Jeremy Christian assault victim: PPB didn’t listen

Demetria Hester doesn't feel like police responded appropriately

Demetria Hester held a press conference about the MAX attack suspect, August 18, 2017 (KOIN)
Demetria Hester held a press conference about the MAX attack suspect, August 18, 2017 (KOIN)

PORTLAND, Ore. (KOIN) — A woman who said MAX stabbing suspect Jeremy Christian threw a bottle at her the night before he fatally stabbed two men spoke out for the first time on Friday.

Jeremy Christian appears before murder trial judge on a procedural matter, July 18 2017. (KOIN)
Jeremy Christian appears before murder trial judge on a procedural matter, July 18 2017. (KOIN)

Demetria Hester said she was on a MAX train May 25 and had a violent interaction with Jeremy Christian after he boarded the train yelling that he was a neo-Nazi.

“He was saying he hates all blacks, Jews, Mexicans, Japanese…saying he hated and wanted to kill,” Hester said. She asked him to lower his voice and he replied “f**** you b****, you don’t have the right to be on this train.”

Demetria Hester suffered a black eye in an attack by Jeremy Christian, May 25, 2017. This courtesy photo provided on August 18, 2017
Demetria Hester suffered a black eye in an attack by Jeremy Christian, May 25, 2017. This courtesy photo provided on August 18, 2017

She said she knocked on the conductor’s door as Christian continued to rant for three more stops. As she was about to get off at the Rose Quarter, Christian “lunged at me with a Gatorade bottle filled with fluid and hit me in my right eye, and I grabbed my mace and sprayed him in the face with mace, and he went down,” she said.

Hester said there were 25 people walking around not helping or saying anything. She said she kicked him in the groin and then walked over to the green line to catch the next train.

Two TriMet officers witnessed the incident, she said. One eventually came over to her and asked her if she wanted to speak to officers. She went to speak to police while Christian was washing his face in the drinking fountain nearby. She said officers didn’t try and apprehend him.

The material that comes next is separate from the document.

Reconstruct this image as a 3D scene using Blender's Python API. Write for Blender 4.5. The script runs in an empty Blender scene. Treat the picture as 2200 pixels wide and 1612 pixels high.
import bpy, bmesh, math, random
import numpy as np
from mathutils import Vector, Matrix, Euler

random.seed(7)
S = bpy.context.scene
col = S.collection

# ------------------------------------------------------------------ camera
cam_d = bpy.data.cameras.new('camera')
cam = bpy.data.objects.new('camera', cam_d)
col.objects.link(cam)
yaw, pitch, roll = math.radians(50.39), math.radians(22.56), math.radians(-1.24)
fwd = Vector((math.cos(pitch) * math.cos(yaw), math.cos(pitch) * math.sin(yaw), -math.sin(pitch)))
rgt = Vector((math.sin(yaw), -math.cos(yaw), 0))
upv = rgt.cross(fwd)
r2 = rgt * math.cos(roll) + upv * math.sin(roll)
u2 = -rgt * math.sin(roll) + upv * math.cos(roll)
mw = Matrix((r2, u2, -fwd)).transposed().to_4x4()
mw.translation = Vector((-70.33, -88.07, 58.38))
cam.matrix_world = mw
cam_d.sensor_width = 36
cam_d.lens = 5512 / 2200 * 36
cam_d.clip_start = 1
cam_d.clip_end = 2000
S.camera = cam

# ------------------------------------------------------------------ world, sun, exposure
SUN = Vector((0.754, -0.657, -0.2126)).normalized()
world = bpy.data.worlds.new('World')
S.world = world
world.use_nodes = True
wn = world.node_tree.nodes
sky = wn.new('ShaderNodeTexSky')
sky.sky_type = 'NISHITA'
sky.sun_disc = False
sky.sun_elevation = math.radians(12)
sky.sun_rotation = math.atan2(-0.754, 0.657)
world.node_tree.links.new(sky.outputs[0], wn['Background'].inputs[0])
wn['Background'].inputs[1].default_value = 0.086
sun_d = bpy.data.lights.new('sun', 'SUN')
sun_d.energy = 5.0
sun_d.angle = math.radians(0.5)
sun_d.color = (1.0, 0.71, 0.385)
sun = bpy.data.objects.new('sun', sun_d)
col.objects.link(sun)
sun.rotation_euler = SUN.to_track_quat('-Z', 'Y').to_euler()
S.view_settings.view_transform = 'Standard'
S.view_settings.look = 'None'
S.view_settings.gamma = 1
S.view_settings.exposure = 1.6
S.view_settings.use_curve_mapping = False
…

Hester said she warned officers about his rant and that he was going to hurt someone, but doesn’t feel like they listened to her. “This is disturbing on so many levels. Where is the protection for the victim?” Hester said.

The press conference was held by local pastors and community leaders seeking police accountability for the events that led up to the fatal May 26 stabbings.

Portland Police responded to the press conference Friday and defended the actions of the responding officer, saying they followed Christian after the incident but lost sight of him. They also said they pointed to Christian while interviewing Hester and she said he wasn’t the suspect.

The witness pointed to a man standing near the fountain (who was identified as Jeremy Christian the following day), and said it was the man who had thrown the bottle. The suspect did not appear to be concerned police were there was not trying to leave the scene.

The officer asked the victim twice to confirm that Christian was the man who had assaulted her. The victim told the officer Christian was not the suspect both times. During traumatic incidents such as this, officers often interview people who need more time to process the information.

At this time, the officer did not have reasonable suspicion to detain Christian. Meanwhile, the suspect began casually walking away, and then the victim identified him as the man who had thrown the bottle at her.

They say they photographed Hester’s injuries and asked TriMet to pull video from the train. The officer told detectives at the homicide scene the next day about the incident the night before.